If you want a cheap solution, that might work, try Marvel Mystery Oil. Stuff is great with knocks and valve train noise. It wont fix anything, but it could buy you some time.


#9

The circumstances that you described which cause the knock are the text book indicators of a ROD KNOCK… The only other knock that is sensitive to “coasting” is slack at the flywheel. Broken flex plates, loose torque converter bolts, etc.


#10

Worn halfshaft maybe and one can feel a halfshaft knock through the car.


#11

Try a tank of mid-grade gas. If it reduces then it’s spark knock.
Spark knock can also be caused by carbon deposits in the combustion chambers, possibly caused by a lot of low speed, gentle driving


#12

The circumstances that you described which cause the knock are the text book indicators of a ROD KNOCK… The only other knock that is sensitive to “coasting” is slack at the flywheel. Broken flex plates, loose torque converter bolts, etc.

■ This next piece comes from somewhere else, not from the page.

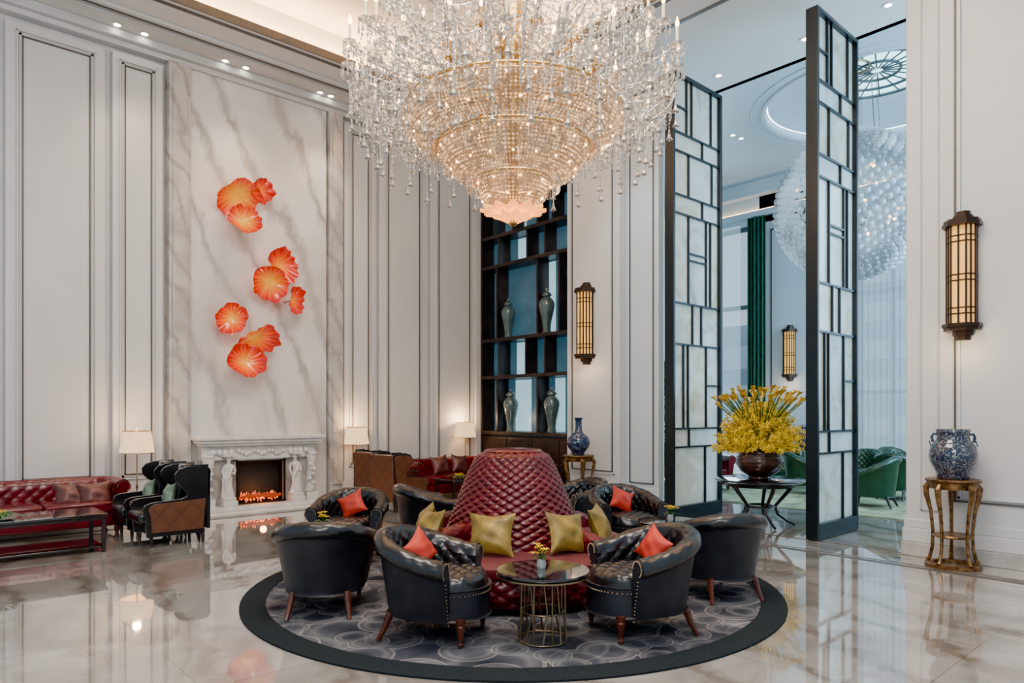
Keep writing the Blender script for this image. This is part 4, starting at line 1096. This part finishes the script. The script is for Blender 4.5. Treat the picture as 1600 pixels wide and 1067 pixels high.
for s_ in range(560):
    a = random.random()*2*pi; el = .10+1.38*random.random(); ln = .36+.20*random.random()
    hd = Vector((cos(a), sin(a), 0)); pp = []
    for k in range(9):
        f = k/8; rr = ln*cos(el)*f*1.2; zz = .02+ln*sin(el)*f*1.2-.14*cos(el)*max(0, f-.3)**1.6
        pp.append(hd*rr+Vector((0, 0, max(zz, -.03))))
    if s_ % 3 == 0: lf.tube(pp, .004, 4, False)
    for k in range(3, 9):
        for z_ in range(3):
            p = pp[k]+Vector((random.uniform(-.035, .035), random.uniform(-.035, .035), random.uniform(-.03, .035)))
            q = Euler((random.random()*6, random.random()*6, random.random()*6)).to_matrix(); sz = .014+.011*random.random()
            for m in range(3):
                b = m*2.1; ys.add([p, p+q@Vector((cos(b-.6)*sz, sin(b-.6)*sz, .006)), p+q@Vector((cos(b)*sz*1.6, sin(b)*sz*1.6, 0)), p+q@Vector((cos(b+.6)*sz, sin(b+.6)*sz, .006))], [(0,1,2,3)])
for k in range(120):
    a = random.random()*2*pi; l = .20+.22*random.random(); el = .05+1.2*random.random()
    d = Vector((cos(el)*cos(a), cos(el)*sin(a), sin(el))); n_ = Vector((-sin(a), cos(a), 0))*.012
    lf.add([Vector((0,0,.03)), d*l*.6+n_, d*l+Vector((0,0,.05)), d*l*.6-n_], [(0,1,2,3)])
ys.build('orchid_mass', 'yellow', fa, smooth=False, kind='stuff'); lf.build('leaves', 'leaf', fa, smooth=False, kind='stuff')
for k in range(70):
    a = k*2.399; rr = .10+.46*sqrt((k+.5)/70); h = .80-.50*(rr-.10)**1.3+.07*random.uniform(-1, 1)
    c_ = Vector((rr*cos(a), rr*sin(a), h)); dirv = Vector((cos(a)*(.25+rr), sin(a)*(.25+rr), .8)).normalized()
    s0 = MB().tube([(.1*cos(a), .1*sin(a), .05), c_*.6+Vector((0,0,.06)), c_-dirv*.02, c_+dirv*.02], .007, 5)
    so = s0.build('calla_lily', 'leaf', fa)
    fb = MB(); side = dirv.cross(Vector((0,0,1))).normalized(); up = side.cross(dirv).normalized()
    def cal(u, v, c_=c_, dirv=dirv, side=side, up=up):
        q = 2*pi*u; r = .008+.028*v**1.6; tip = .05*v*max(0, cos(q))**2
        return c_+dirv*(.10*v+tip)+side*(r*sin(q))+up*(r*cos(q)*-1)
    fb.grid(cal, 12, 5, True); fb.build('bloom', 'calla', so, ang=80)

# ------------------------------------------------------------------ sphere chandelier
SC = Vector((12.82, 5.12, 5.22)); SR = 1.27
sp = thing('glass_sphere_chandelier', 'huge hanging sphere of clear glass balls under the far room dome', 'chandelier', (SC.x, SC.y, 7.68))
zz = SC.z-7.68
pts = []
nb = 1000
for i in range(nb):
    ph = math.acos(1-2*(i+.5)/nb); a = i*2.39996; pts.append(Vector((SR*sin(ph)*cos(a), SR*sin(ph)*sin(a), SR*cos(ph))))
vd = Vector((-SC.x, -SC.y, 1.55-SC.z)).normalized()
pts.sort(key=lambda p: -p.dot(vd))
b0 = None
for p in pts[:100]:
    if b0 is None: b0 = MB().ball((0,0,0), .060, 14, 10).build('glass_ball', 'ball', sp, ang=80); o = b0
    else: o = dup(b0, parent=sp)
    o.location = p+Vector((0,0,zz))
mb = MB()
for p in pts[100:]: mb.ball(p+Vector((0,0,zz)), .060, 12, 8)
mb.build('glass_balls', 'ball', sp, kind='stuff', ang=80)
mb = MB()
for i in range(10):
    a = i*pi/5; r = SR*.35; h = sqrt(max(0, SR*SR-r*r))
    mb.tube([(r*cos(a), r*sin(a), zz+h-.05), (r*.8*cos(a), r*.8*sin(a), -.02)], .004, 4)
mb.build('suspension_wires', 'brass', sp)
mb = MB()
for i in range(26): mb.ball((random.uniform(-.7, .7), random.uniform(-.7, .7), zz+random.uniform(-.7, .7)), .03, 6, 4)
mb.build('sparkle_bulbs', 'sparklebulb', sp, kind='stuff')
MB().torus((0, 0, 0), .28, .02, 32, 6).build('ceiling_ring', 'brass', sp)

# ------------------------------------------------------------------ far room furniture
tag(MB().box(10.9, 15.4, 1.4, 9.2, .001, .014).build('far_carpet', 'farrug', smooth=False), 'pale green patterned carpet on the far room floor', 'rug')
GG = 'green leather armchairs in the far room'
spots = [(1366, 792, -.6, .5, 'green leather armchair nearest the onyx screen on the far carpet'), (1404, 781, .6, .4, 'green leather armchair at the opening edge beside the right wall'), (1346, 771, -.5, -.4, 'green leather armchair just right of the nearer screen, farther back'),
         (1404, 765, .2, -1, 'green leather armchair below the sheer window, farthest right'), (1256, 772, .6, -.2, 'green leather armchair left of the nearer screen, behind the flower table'), (1228, 760, -.5, -.5, 'green leather armchair farthest back behind the flower table')]
gp = None
for (px, py, a, b, lab) in spots:
    P = onZ(px, py); P.z = .015 if P.x < 15.4 else 0
    rz = facecam(a, b)
    if gp is None: gp = make_tub(lab, 'green', 'green', 'wood', 'green_armchair', GG, .26); o = gp; o.location = P; o.rotation_euler = (0,0,rz)
    else: dup(gp, P, rz, lab)
make_sofa(1.7, 'small oxblood sofa in the far room behind the flower table', 'red', (12.2, 8.1, .015), facecam(.2, -1), 2)
t = thing('console_table', 'dark console table against the far wall below the distant lantern', 'table', (15.7, 7.7, 0))
MB().box(-.2, .2, -.55, .55, .80, .84).build('tabletop', 'wood', t, bev=.006)
for sx in (-1, 1):
    for sy in (-1, 1): MB().box(sx*.17-.02, sx*.17+.02, sy*.5-.02, sy*.5+.02, 0, .699).build('leg', 'wood', t, smooth=False)
MB().box(-.18, .18, -.52, .52, .70, .80).build('apron', 'wood', t, smooth=False)
for (y, h, lab) in ((7.35, .46, 'small blue and white jar on the far console, right one'), (7.8, .40, 'small blue and white jar on the far console, left one')):
    v = thing('porcelain_jar', lab, 'vase', (15.68, y, .84), 0, 'porcelain jars on the far console')
    MB().lathe([(r*h, z*h) for r, z in [(.001, 0), (.22, 0), (.25, .2), (.36, .5), (.34, .68), (.18, .78), (.16, .84), (.001, .84)]], 24).build('body', 'bw', v, ang=80)
    MB().lathe([(r*h, z*h) for r, z in [(.001, .84), (.20, .84), (.18, .92), (.04, .96), (.001, 1)]], 20).build('lid', 'bw', v)
t = thing('potted_tree', 'dark leafy potted tree in the slit left of the far onyx screen', 'plant', (10.16, 7.12, 0))
MB().lathe([(.001, 0), (.16, 0), (.22, .35), (.23, .40), (.20, .40), (.001, .36)], 24).build('pot', 'pot', t)
MB().tube([(0,0,.36), (.02,0,.9), (0,.02,1.8)], [.03, .025, .012], 8).build('trunk', 'wood', t)
lf = MB()
for k in range(1800):
    z = .65+1.8*random.random(); r = .36*sin(pi*(z-.5)/2.1)*random.random()**.5; a = random.random()*6.28
    p = Vector((r*cos(a), r*sin(a), z)); q = Euler((random.random()*6, random.random()*6, 0)).to_matrix()
    lf.add([p, p+q@Vector((.02, .05, 0)), p+q@Vector((0, .11, 0)), p+q@Vector((-.02, .05, 0))], [(0,1,2,3)])
lf.build('foliage', 'darkleaf', t, smooth=False, kind='stuff')

# ------------------------------------------------------------------ downlights
def downlight(P, label, z=ZC):
    t = thing('downlight', label, 'ceiling light', (P.x, P.y, z), 0, 'recessed ceiling spotlights')
    MB().lathe([(.045, -.001), (.075, -.001), (.075, -.012), (.045, -.006), (.045, -.001)], 20).build('trim_ring', 'ceil', t)
    MB().lathe([(.001, -.004), (.044, -.004)], 16).build('lens', 'lens', t)
names = ['leftmost', 'second', 'third', 'fourth', 'fifth', 'sixth']
def spot(loc, e, ang=70, col=(1, .78, .54), tgt=None):
    l = bpy.data.lights.new('spot', 'SPOT'); l.energy = e; l.spot_size = radians(ang); l.spot_blend = .9; l.color = col; l.shadow_soft_size = .05
    o = bpy.data.objects.new('spot', l); COL.objects.link(o); o.location = loc
    if tgt is not None: o.rotation_euler = (Vector(tgt)-Vector(loc)).to_track_quat('-Z', 'Y').to_euler()
for k, (px, py) in enumerate([(183, 44), (226, 61), (352, 104), (384, 115), (500, 157), (517, 162)]):
    dx, dy = ray(px); P = Vector((10.98*dx/dy, 10.98, ZC))
    downlight(P, '%s recessed spotlight from the left along the fireplace wall' % names[k])
    spot(P+Vector((0, -.35, -.03)), 125, 62, tgt=(P.x, YW-.2, 1.0))
for k, (px, py) in enumerate([(1123, 118), (1258, 61), (1388, 8)]):
    d = F*(ZC-CH)/(HZ-py); dx, dy = ray(px); P = Vector((dx*d, dy*d, ZC))
    downlight(P, ['recessed spotlight above the gap beside the far onyx screen', 'recessed spotlight above the yellow flowers near the nearer screen', 'recessed spotlight at the top edge right of the nearer screen'][k])
    spot(P+Vector((0, 0, -.03)), 90, 60, (.8, .92, 1), (P.x, P.y, 0))
for k, (px, py) in enumerate([(1145, 211), (1158, 216)]):
    d = F*(ZF-CH)/(HZ-py); dx, dy = ray(px); P = Vector((dx*d, dy*d, ZF))
    downlight(P, ['left one of the paired spotlights on the far room ceiling', 'right one of the paired spotlights on the far room ceiling'][k], ZF)

# ------------------------------------------------------------------ lights
def area(loc, tgt, sx, sy, e, col):
    l = bpy.data.lights.new('area', 'AREA'); l.shape = 'RECTANGLE'; l.size = sx; l.size_y = sy; l.energy = e; l.color = col
    o = bpy.data.objects.new('area', l); COL.objects.link(o); o.location = loc
    o.rotation_euler = (Vector(tgt)-Vector(loc)).to_track_quat('-Z', 'Y').to_euler()
area((3.0, 3.2, 7.5), (3.0, 3.25, 0), 3.4, 3.4, 600, (1, .88, .76))
area((-2.0, -1.0, 5.5), (6, 8, 1.5), 3, 2, 290, (1, .90, .80))  # unseen fill light added behind the camera
area((12.3, 1.2, 3.8), (12.3, 9, 3.0), 5, 5, 600, (.46, .75, 1))  # unseen cool light added to stand in for side daylight
area((15.2, 9.9, 3.6), (9, 7, 2.5), 1.6, 5, 130, (.55, .82, 1))
spot((7.3, 6.3, 6.93), 260, 46, (.66, .86, 1), (8.72, 6.62, 3.0))  # added cool spot that brightens the return wall, no fixture here
for (z, e) in ((3.95, 30), (4.6, 60), (5.4, 80)):
    l = bpy.data.lights.new('chandelier_glow', 'POINT'); l.energy = e; l.color = (1, .64, .36); l.shadow_soft_size = .10
    o = bpy.data.objects.new('chandelier_glow', l); COL.objects.link(o); o.location = (C0.x+.15, C0.y+.1, z)
l = bpy.data.lights.new('fire_glow', 'POINT'); l.energy = 3; l.color = (1, .3, .08); l.shadow_soft_size = .05
o = bpy.data.objects.new('fire_glow', l); COL.objects.link(o); o.location = (FX, FY-.3, .3)
spot((8.0, 2.3, 6.9), 60, 50, tgt=(8.1, 2.3, 0)); spot((TX-.6, TY, 6.9), 170, 30, tgt=(TX, TY, 1))
w = bpy.data.worlds.new('World'); S.world = w; w.use_nodes = True
nt = w.node_tree; bg = nt.nodes['Background']
tc = N(nt, 'ShaderNodeTexCoord'); sx = N(nt, 'ShaderNodeSeparateXYZ'); L(nt, tc.outputs['Generated'], sx.inputs[0])
L(nt, ramp(nt, sx.outputs[2], [(.0, (.60, .78, .92)), (.5, (.54, .76, 1.0))]), bg.inputs['Color']); bg.inputs['Strength'].default_value = .80

# ------------------------------------------------------------------ camera
cd = bpy.data.cameras.new('Camera'); cam = bpy.data.objects.new('Camera', cd); COL.objects.link(cam)
cam.location = (0, 0, CH); cam.rotation_euler = (pi/2, 0, -atan2(VX, VY))
cd.sensor_fit = 'HORIZONTAL'; cd.sensor_width = 36; cd.lens = F/1600*36; cd.shift_y = (HZ-533.5)/1600; cd.clip_end = 200
S.camera = cam
S.view_settings.view_transform = 'AgX'
S.view_settings.look = 'AgX - Punchy'
S.view_settings.exposure = .88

I might not have been clear so let me clarify based on the middle part of your response. This isn’t happening while coasting. If I’m on a level surface and accelerate, I don’t hear it. If I give it just enough gas to maintain my current speed, that’s when I hear it. If I let off the gas, the noise goes away.


#13

As previously suggested, try mid or even higher octane gas (91 octane). If it reduces your problem, then your problem is spark knock, or pre-ignition or detonation, where the flame front is occurring prior to where it is supposed to during the combustion process. This can be caused by carbon build up, bad egr, or more likely, a timing issue, such as a bad knock sensor. Perhaps the knock sensor wire/plug fell off? Or maybe it quit working. I’d look in that area…if…your problem is spark knock, and not rod knock.


#14

If, as you drive along, you begin to slowly allow the accelerator to rise and when the pedal is at the position where the engine is no longer adding to nor subtracting from the movement of the car then you would be coasting. And as I said, it is a text book case for a “Rod Knox.” Of course, there are other possible causes. But pinging,detonation,valve rattling, pre-ignition are unlikely when “coasting.” All those terms refer to the same problem and hot acceleration is the text book case for it.


#15

Sorry, my definition of coasting doesn’t involve giving any gas. That’s why I clarified.


#16

Okay so the verdict is in. We were all wrong. lol

The issue was both the front axles were shot. The boots were either gone or torn, all the grease in the left axle was gone, most of it in the right and they were hammering around.

New axles, all is just fine.


#17

Maybe it’s psychological but when I get a valve rattle you can just hear it, this I’d swear I can feel it too.

This is the clue none of us caught.


#18

Ahem We were not all wrong. :slight_smile:


#19

Kudos and a tip of the hat. I did notice that you were the only one that got this one.